I came out of that page feeling as though the authour was a broken record. Nearly every one of those errors was responded to with "yeah, well, it's wrong, but people have been saying it like that for years." Despite Morris' passionate stance in favour of language being defined by common usage (which is a stance that strikes me as being the exact opposite of what I'm used to Morris saying), it's not a whole lot of an argument just to say "most people don't care that it's wrong." Unless your point is that people will not change what they're doing simply because some few people say that it's wrong according to rules for which there is no punishment for breaking. In which case, well, yeah. Don't stop the presses.

I have to take issue with a few of his examples, though. I don't see how the construction "who was it who said" is in any way absurd - it seems absolutely natural to me. And his "singular vs. plural" argument seems hopelessly tainted with Britishness - if you'll recall, the Brits and the Americans have been at odds for ages over whether collective nouns should be treated as singular or plural.

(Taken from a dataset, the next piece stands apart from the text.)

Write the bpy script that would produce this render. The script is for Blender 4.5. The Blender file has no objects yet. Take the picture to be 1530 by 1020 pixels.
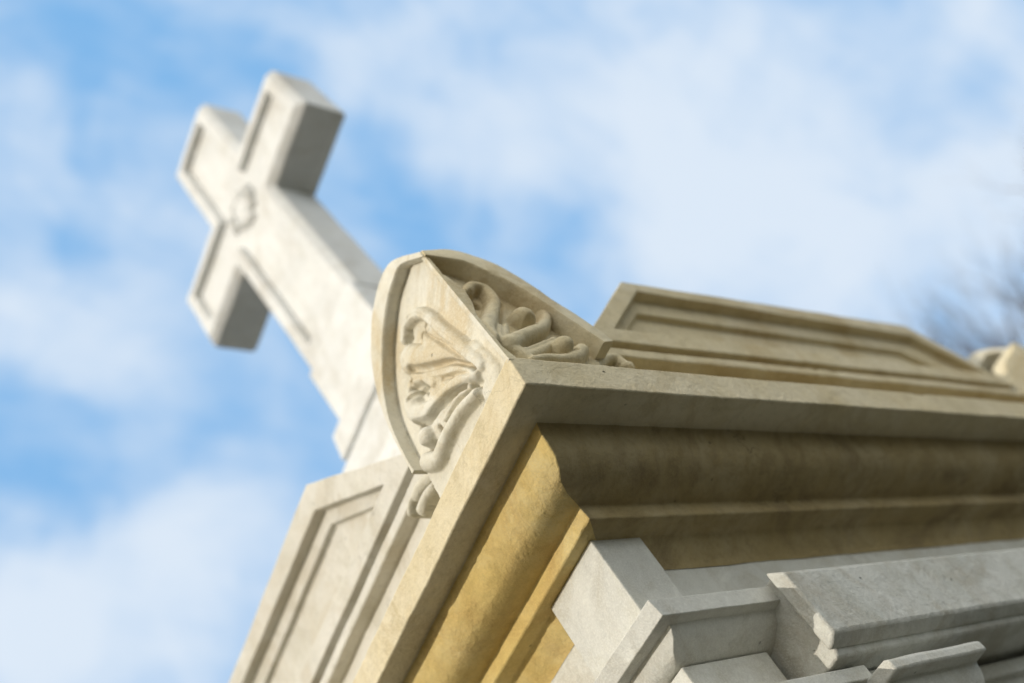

Altogether, I'd like to see more references on that page. He cites the OED a few times, but most of his examples are completely unsupported. It would be trivial for me to make a contradictory page that seems equally sensible. Not that I'm going to, mind - my point is simply that some student from WSU is not exactly an authouritative figure, and it would be foolish to accept his arguments out of hand. I come out of it with the feeling not that he's made some important and well-researched point, but rather that he got sick of his English professors marking his essays down over sticky little things like that, and made a "vent" page about it.

Oh, wait, am I one of those "grammar nazis" you were talking about? I must have missed my cue. I'll do better now:

ACHTUNG! HOW DARE YOU SUGGEST THAT IT MAY BE PROPER TO SPLIT DAS INFINITIVE? YOU ARE GOING TO BE IN DAS TROUBLE MIT DAS GRAMMATIKPOLIZEI! DAS IST VERBOTEN!